The next morning Bosco took me to the Burruss Hall where the foreign student offices were located. Norris Hall where more than 30 people died yesterday was next door. I was floored by the beautiful sight of this campus from Burruss Hall with the green oval drill field and all the gothic grey structures around this oval. The criss-crossing of students on the drill field was a great sight of an University in full flow even though classes had not started yet. You could see students carrying all kinds of things - TV, cupboards, books, boxes, etc - and trying to settle down in the dorms. During the summer months, you could hundred of students play frisbee. Yesterday, I was pained to see the drill field empty and the swat teams moving through it with their guns drawn taking cover behind trees and swat cars.

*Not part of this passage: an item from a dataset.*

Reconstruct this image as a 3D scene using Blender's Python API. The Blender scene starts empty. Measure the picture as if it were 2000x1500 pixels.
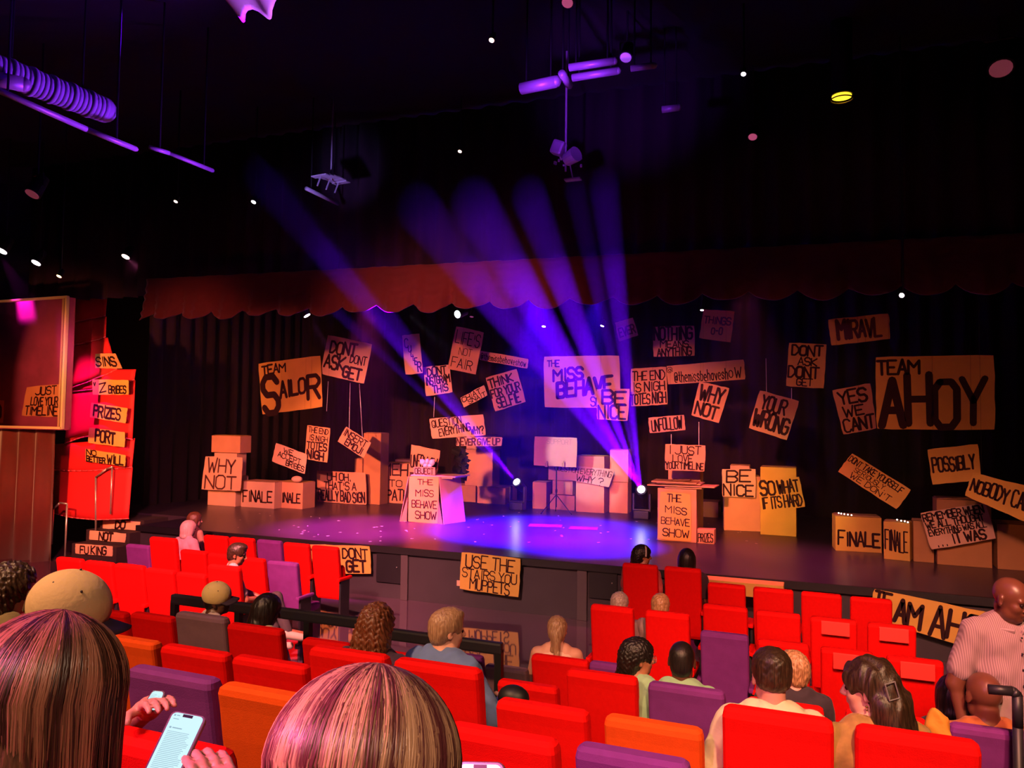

The foreign student advisor appreciated Bosco for his help to me and requested him to help me find an apartment that morning. We loaded all my belongings into his big american car and went around the town of Blacksburg. It didn't take long for one to go across the town (there is only main road in the town). The town is nestled in the Blue Ridge mountains on the border with West Virginia at an altitude of around 2000 ft. The town is in the midst of beautiful green rolling hills all around with duck ponds and lakes strewn all across the town.
It didn't take too long to find an apartment and a roommate. Thanks to Bosco and I had a pleasant experience being a FOB ("Fresh of the Boat") that day in 1980. Being in an alien country with very little money and no friends, the help from the Boscos of Virginia Tech have enabled people like me make the transition to live in this country in those initial days.